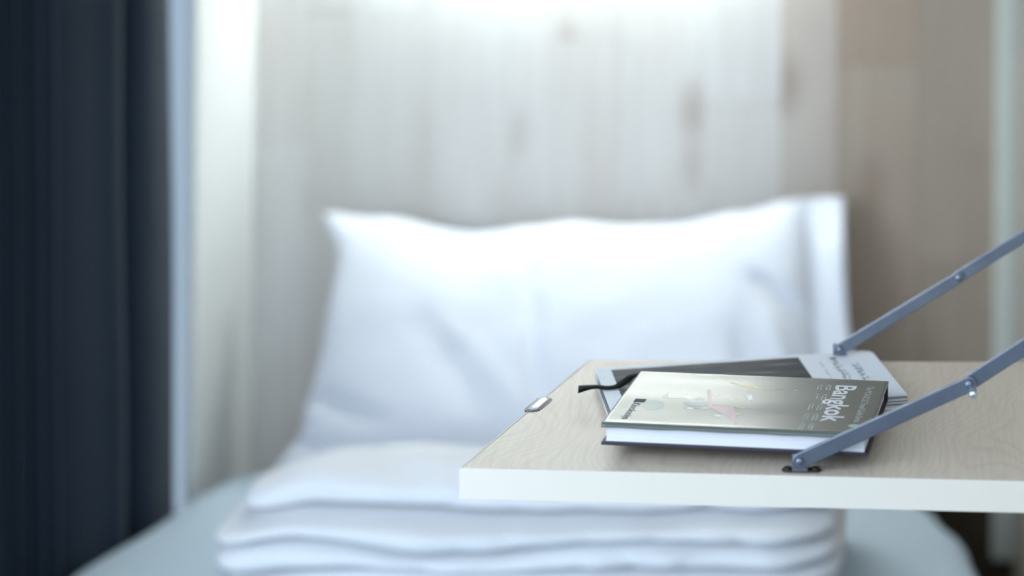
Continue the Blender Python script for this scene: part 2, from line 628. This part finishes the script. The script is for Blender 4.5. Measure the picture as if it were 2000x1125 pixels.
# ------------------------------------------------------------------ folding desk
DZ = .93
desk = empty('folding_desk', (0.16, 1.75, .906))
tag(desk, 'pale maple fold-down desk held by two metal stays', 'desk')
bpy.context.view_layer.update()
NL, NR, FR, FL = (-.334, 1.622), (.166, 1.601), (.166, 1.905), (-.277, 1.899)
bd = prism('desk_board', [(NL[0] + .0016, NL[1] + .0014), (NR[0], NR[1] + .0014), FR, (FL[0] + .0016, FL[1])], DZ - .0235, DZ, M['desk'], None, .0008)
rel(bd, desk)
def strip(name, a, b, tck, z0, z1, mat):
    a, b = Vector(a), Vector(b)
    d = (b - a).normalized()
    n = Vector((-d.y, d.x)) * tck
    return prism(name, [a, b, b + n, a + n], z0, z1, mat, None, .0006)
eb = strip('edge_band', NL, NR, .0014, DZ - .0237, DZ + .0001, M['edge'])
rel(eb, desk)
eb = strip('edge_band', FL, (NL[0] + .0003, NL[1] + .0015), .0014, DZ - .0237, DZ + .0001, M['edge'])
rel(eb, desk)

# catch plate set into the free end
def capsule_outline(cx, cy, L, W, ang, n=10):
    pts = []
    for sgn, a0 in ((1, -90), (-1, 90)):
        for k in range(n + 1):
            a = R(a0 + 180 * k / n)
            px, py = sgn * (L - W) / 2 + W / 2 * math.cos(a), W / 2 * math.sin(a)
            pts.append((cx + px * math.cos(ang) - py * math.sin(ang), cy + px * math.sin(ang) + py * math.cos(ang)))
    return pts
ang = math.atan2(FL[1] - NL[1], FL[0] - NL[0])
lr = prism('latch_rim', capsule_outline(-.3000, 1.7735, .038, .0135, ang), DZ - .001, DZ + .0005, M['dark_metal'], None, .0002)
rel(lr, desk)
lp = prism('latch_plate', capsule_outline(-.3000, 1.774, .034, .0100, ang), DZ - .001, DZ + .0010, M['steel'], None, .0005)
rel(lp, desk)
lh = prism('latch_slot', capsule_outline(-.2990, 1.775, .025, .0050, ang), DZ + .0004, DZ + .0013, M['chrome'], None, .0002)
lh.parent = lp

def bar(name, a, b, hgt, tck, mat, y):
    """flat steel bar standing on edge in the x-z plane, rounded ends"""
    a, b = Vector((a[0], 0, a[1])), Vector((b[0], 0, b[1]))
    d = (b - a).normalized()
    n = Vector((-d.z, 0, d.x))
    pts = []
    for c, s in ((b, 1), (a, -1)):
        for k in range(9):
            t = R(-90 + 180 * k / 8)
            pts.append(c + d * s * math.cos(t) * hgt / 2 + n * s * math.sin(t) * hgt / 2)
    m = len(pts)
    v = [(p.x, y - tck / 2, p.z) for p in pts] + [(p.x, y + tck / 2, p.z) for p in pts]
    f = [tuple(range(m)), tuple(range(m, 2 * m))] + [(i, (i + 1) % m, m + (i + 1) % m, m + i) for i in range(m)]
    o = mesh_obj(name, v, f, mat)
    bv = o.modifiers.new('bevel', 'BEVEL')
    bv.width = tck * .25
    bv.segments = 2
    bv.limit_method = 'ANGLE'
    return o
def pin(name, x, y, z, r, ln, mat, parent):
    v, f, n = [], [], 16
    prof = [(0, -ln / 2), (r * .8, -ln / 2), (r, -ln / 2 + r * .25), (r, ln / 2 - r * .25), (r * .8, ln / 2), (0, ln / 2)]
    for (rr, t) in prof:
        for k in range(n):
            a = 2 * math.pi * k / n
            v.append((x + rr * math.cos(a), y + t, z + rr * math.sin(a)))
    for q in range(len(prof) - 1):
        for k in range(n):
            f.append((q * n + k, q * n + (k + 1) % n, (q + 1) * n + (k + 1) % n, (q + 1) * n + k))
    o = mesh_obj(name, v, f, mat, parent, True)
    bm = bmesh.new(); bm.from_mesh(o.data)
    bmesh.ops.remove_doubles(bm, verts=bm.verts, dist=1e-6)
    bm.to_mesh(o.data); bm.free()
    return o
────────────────
◆ Given exercise ◆
Give every line above again exactly, with no pictures.

◆ Full solution ◆
Continue the Blender Python script for this scene: part 2, from line 628. This part finishes the script. The script is for Blender 4.5. Measure the picture as if it were 2000x1125 pixels.
# ------------------------------------------------------------------ folding desk
DZ = .93
desk = empty('folding_desk', (0.16, 1.75, .906))
tag(desk, 'pale maple fold-down desk held by two metal stays', 'desk')
bpy.context.view_layer.update()
NL, NR, FR, FL = (-.334, 1.622), (.166, 1.601), (.166, 1.905), (-.277, 1.899)
bd = prism('desk_board', [(NL[0] + .0016, NL[1] + .0014), (NR[0], NR[1] + .0014), FR, (FL[0] + .0016, FL[1])], DZ - .0235, DZ, M['desk'], None, .0008)
rel(bd, desk)
def strip(name, a, b, tck, z0, z1, mat):
    a, b = Vector(a), Vector(b)
    d = (b - a).normalized()
    n = Vector((-d.y, d.x)) * tck
    return prism(name, [a, b, b + n, a + n], z0, z1, mat, None, .0006)
eb = strip('edge_band', NL, NR, .0014, DZ - .0237, DZ + .0001, M['edge'])
rel(eb, desk)
eb = strip('edge_band', FL, (NL[0] + .0003, NL[1] + .0015), .0014, DZ - .0237, DZ + .0001, M['edge'])
rel(eb, desk)

# catch plate set into the free end
def capsule_outline(cx, cy, L, W, ang, n=10):
    pts = []
    for sgn, a0 in ((1, -90), (-1, 90)):
        for k in range(n + 1):
            a = R(a0 + 180 * k / n)
            px, py = sgn * (L - W) / 2 + W / 2 * math.cos(a), W / 2 * math.sin(a)
            pts.append((cx + px * math.cos(ang) - py * math.sin(ang), cy + px * math.sin(ang) + py * math.cos(ang)))
    return pts
ang = math.atan2(FL[1] - NL[1], FL[0] - NL[0])
lr = prism('latch_rim', capsule_outline(-.3000, 1.7735, .038, .0135, ang), DZ - .001, DZ + .0005, M['dark_metal'], None, .0002)
rel(lr, desk)
lp = prism('latch_plate', capsule_outline(-.3000, 1.774, .034, .0100, ang), DZ - .001, DZ + .0010, M['steel'], None, .0005)
rel(lp, desk)
lh = prism('latch_slot', capsule_outline(-.2990, 1.775, .025, .0050, ang), DZ + .0004, DZ + .0013, M['chrome'], None, .0002)
lh.parent = lp

def bar(name, a, b, hgt, tck, mat, y):
    """flat steel bar standing on edge in the x-z plane, rounded ends"""
    a, b = Vector((a[0], 0, a[1])), Vector((b[0], 0, b[1]))
    d = (b - a).normalized()
    n = Vector((-d.z, 0, d.x))
    pts = []
    for c, s in ((b, 1), (a, -1)):
        for k in range(9):
            t = R(-90 + 180 * k / 8)
            pts.append(c + d * s * math.cos(t) * hgt / 2 + n * s * math.sin(t) * hgt / 2)
    m = len(pts)
    v = [(p.x, y - tck / 2, p.z) for p in pts] + [(p.x, y + tck / 2, p.z) for p in pts]
    f = [tuple(range(m)), tuple(range(m, 2 * m))] + [(i, (i + 1) % m, m + (i + 1) % m, m + i) for i in range(m)]
    o = mesh_obj(name, v, f, mat)
    bv = o.modifiers.new('bevel', 'BEVEL')
    bv.width = tck * .25
    bv.segments = 2
    bv.limit_method = 'ANGLE'
    return o
def pin(name, x, y, z, r, ln, mat, parent):
    v, f, n = [], [], 16
    prof = [(0, -ln / 2), (r * .8, -ln / 2), (r, -ln / 2 + r * .25), (r, ln / 2 - r * .25), (r * .8, ln / 2), (0, ln / 2)]
    for (rr, t) in prof:
        for k in range(n):
            a = 2 * math.pi * k / n
            v.append((x + rr * math.cos(a), y + t, z + rr * math.sin(a)))
    for q in range(len(prof) - 1):
        for k in range(n):
            f.append((q * n + k, q * n + (k + 1) % n, (q + 1) * n + (k + 1) % n, (q + 1) * n + k))
    o = mesh_obj(name, v, f, mat, parent, True)
    bm = bmesh.new(); bm.from_mesh(o.data)
    bmesh.ops.remove_doubles(bm, verts=bm.verts, dist=1e-6)
    bm.to_mesh(o.data); bm.free()
    return o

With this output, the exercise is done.